[Directive]
Lines that hold the word "scene" should be located and copied.
*** Data segment ***
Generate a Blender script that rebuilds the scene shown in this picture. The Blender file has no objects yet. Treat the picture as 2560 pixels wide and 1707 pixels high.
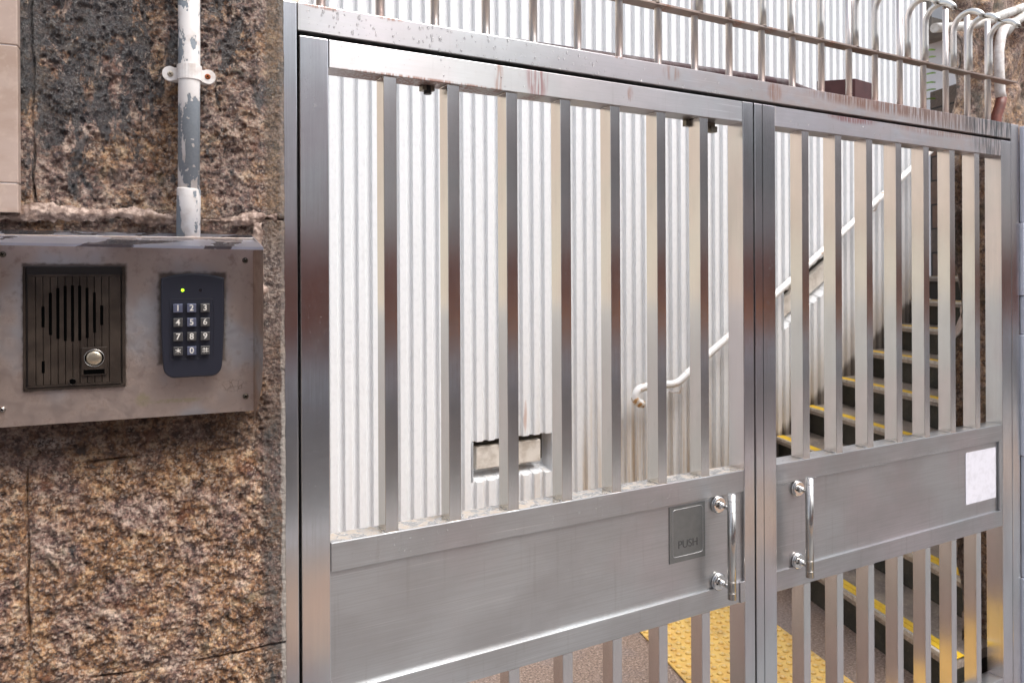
import bpy, bmesh, math, random
import numpy as np
from mathutils import Vector, Matrix

random.seed(7)
rng = np.random.default_rng(11)
S = bpy.context.scene
COL = S.collection
R = math.radians
H = 1.335                      # camera height above the paving
WA = 0.39 - 0.5098             # the stone wall is turned a little against the gate

# ---------------------------------------------------------------- camera
cd = bpy.data.cameras.new('camera')
cam = bpy.data.objects.new('camera', cd); COL.objects.link(cam)
cd.sensor_width = 36.0
cd.lens = 1901.89 / 2560 * 36.0
cd.shift_y = -(853.5 - 691.29) / 2560
cd.clip_start = 0.05; cd.clip_end = 500
cam.matrix_world = (Matrix.Translation((0, 0, H)) @ Matrix.Rotation(-0.5098, 4, 'Z')
                    @ Matrix.Rotation(R(90), 4, 'X') @ Matrix.Rotation(-0.0045, 4, 'Z'))
cd.dof.use_dof = True; cd.dof.focus_distance = 1.28; cd.dof.aperture_fstop = 11.0
S.camera = cam

# ---------------------------------------------------------------- world, sun, exposure
W = bpy.data.worlds.new('World'); S.world = W; W.use_nodes = True
nt = W.node_tree
sky = nt.nodes.new('ShaderNodeTexSky'); sky.sky_type = 'NISHITA'; sky.sun_disc = False
sky.sun_elevation = R(58); sky.sun_rotation = R(150); sky.air_density = 1.0; sky.dust_density = 4.0
hs = nt.nodes.new('ShaderNodeHueSaturation'); hs.inputs['Saturation'].default_value = 0.50
bg = nt.nodes['Background']; bg.inputs['Strength'].default_value = 0.15
nt.links.new(sky.outputs[0], hs.inputs['Color']); nt.links.new(hs.outputs[0], bg.inputs['Color'])
sl = bpy.data.lights.new('sun', 'SUN'); sl.energy = 1.2; sl.angle = R(35); sl.color = (1, .985, .965)
sun = bpy.data.objects.new('sun', sl); COL.objects.link(sun)
# direction towards the sun: azimuth measured like the sky's sun_rotation
az, el = R(150), R(58)
dirv = Vector((math.sin(az) * math.cos(el), math.cos(az) * math.cos(el), math.sin(el)))
sun.rotation_euler = dirv.to_track_quat('Z', 'Y').to_euler()
S.view_settings.view_transform = 'Standard'; S.view_settings.look = 'None'
S.view_settings.exposure = 0.95; S.view_settings.gamma = 1.0
S.render.film_transparent = False

# ---------------------------------------------------------------- node helpers
class NT:
    def __init__(s, name):
        s.m = bpy.data.materials.new(name); s.m.use_nodes = True
        s.t = s.m.node_tree; s.n = s.t.nodes; s.b = s.n['Principled BSDF']
        tc = s.n.new('ShaderNodeTexCoord'); s.co = tc.outputs['Object']
    def val(s, v, sock):
        if isinstance(v, (int, float)): sock.default_value = v
        elif isinstance(v, (tuple, list)):
            sock.default_value = tuple(v) + ((1,) if len(v) == 3 and sock.type == 'RGBA' else ())
        else: s.t.links.new(v, sock)
    def map(s, scale=(1, 1, 1), loc=(0, 0, 0), rot=(0, 0, 0)):
        n = s.n.new('ShaderNodeMapping'); s.t.links.new(s.co, n.inputs[0])
        n.inputs['Location'].default_value = loc; n.inputs['Rotation'].default_value = rot
        n.inputs['Scale'].default_value = scale
        return n.outputs[0]
    def noise(s, scale, vec=None, detail=4, rough=.55, dist=0.0):
        n = s.n.new('ShaderNodeTexNoise'); s.t.links.new(vec if vec else s.co, n.inputs['Vector'])
        n.inputs['Scale'].default_value = scale; n.inputs['Detail'].default_value = detail
        n.inputs['Roughness'].default_value = rough; n.inputs['Distortion'].default_value = dist
        return n.outputs['Fac']
    def vor(s, scale, vec=None, feature='F1', out='Distance'):
        n = s.n.new('ShaderNodeTexVoronoi'); n.feature = feature
        s.t.links.new(vec if vec else s.co, n.inputs['Vector']); n.inputs['Scale'].default_value = scale
        return n.outputs[out]
    def ramp(s, f, stops, interp='LINEAR'):
        n = s.n.new('ShaderNodeValToRGB'); s.val(f, n.inputs[0]); cr = n.color_ramp; cr.interpolation = interp
        while len(cr.elements) < len(stops): cr.elements.new(0.5)
        for e, (p, c) in zip(cr.elements, stops):
            e.position = p
            e.color = (c, c, c, 1) if isinstance(c, (int, float)) else tuple(c) + (1,)
        return n.outputs[0]
    def mix(s, f, a, b, mode='MIX'):
        n = s.n.new('ShaderNodeMix'); n.data_type = 'RGBA'; n.blend_type = mode
        s.val(f, n.inputs['Factor']); s.val(a, n.inputs['A'] if False else n.inputs[6]); s.val(b, n.inputs[7])
        return n.outputs[2]
    def math(s, op, a, b=0.0, clamp=False):
        n = s.n.new('ShaderNodeMath'); n.operation = op; n.use_clamp = clamp
        s.val(a, n.inputs[0]); s.val(b, n.inputs[1]); return n.outputs[0]
    def sep(s, vec=None):
        n = s.n.new('ShaderNodeSeparateXYZ'); s.t.links.new(vec if vec else s.co, n.inputs[0])
        return n.outputs
    def rng(s, v, a, b, c=0.0, d=1.0):
        n = s.n.new('ShaderNodeMapRange'); n.interpolation_type = 'SMOOTHSTEP'
        s.val(v, n.inputs[0]); n.inputs[1].default_value = a; n.inputs[2].default_value = b
        n.inputs[3].default_value = c; n.inputs[4].default_value = d
        return n.outputs[0]
    def spot(s, x, z, wx, wz, ax=0, az_=2):
        o = s.sep()
        a = s.math('DIVIDE', s.math('SUBTRACT', o[ax], x), wx); b = s.math('DIVIDE', s.math('SUBTRACT', o[az_], z), wz)
        r = s.math('ADD', s.math('MULTIPLY', a, a), s.math('MULTIPLY', b, b))
        return s.rng(r, 0.15, 1.0, 1.0, 0.0)
    def bump(s, h, strength=.5, dist=.002, normal=None):
        n = s.n.new('ShaderNodeBump'); s.val(h, n.inputs['Height'])
        n.inputs['Strength'].default_value = strength; n.inputs['Distance'].default_value = dist
        if normal: s.t.links.new(normal, n.inputs['Normal'])
        s.t.links.new(n.outputs[0], s.b.inputs['Normal']); return n.outputs[0]
    def out(s, color=None, rough=None, metal=None, **kw):
        if color is not None: s.val(color, s.b.inputs['Base Color'])
        if rough is not None: s.val(rough, s.b.inputs['Roughness'])
        if metal is not None: s.val(metal, s.b.inputs['Metallic'])
        for k, v in kw.items(): s.val(v, s.b.inputs[k.replace('_', ' ')])
        return s.m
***
[Reply to the exercise]
Generate a Blender script that rebuilds the scene shown in this picture. The Blender file has no objects yet. Treat the picture as 2560 pixels wide and 1707 pixels high.
S = bpy.context.scene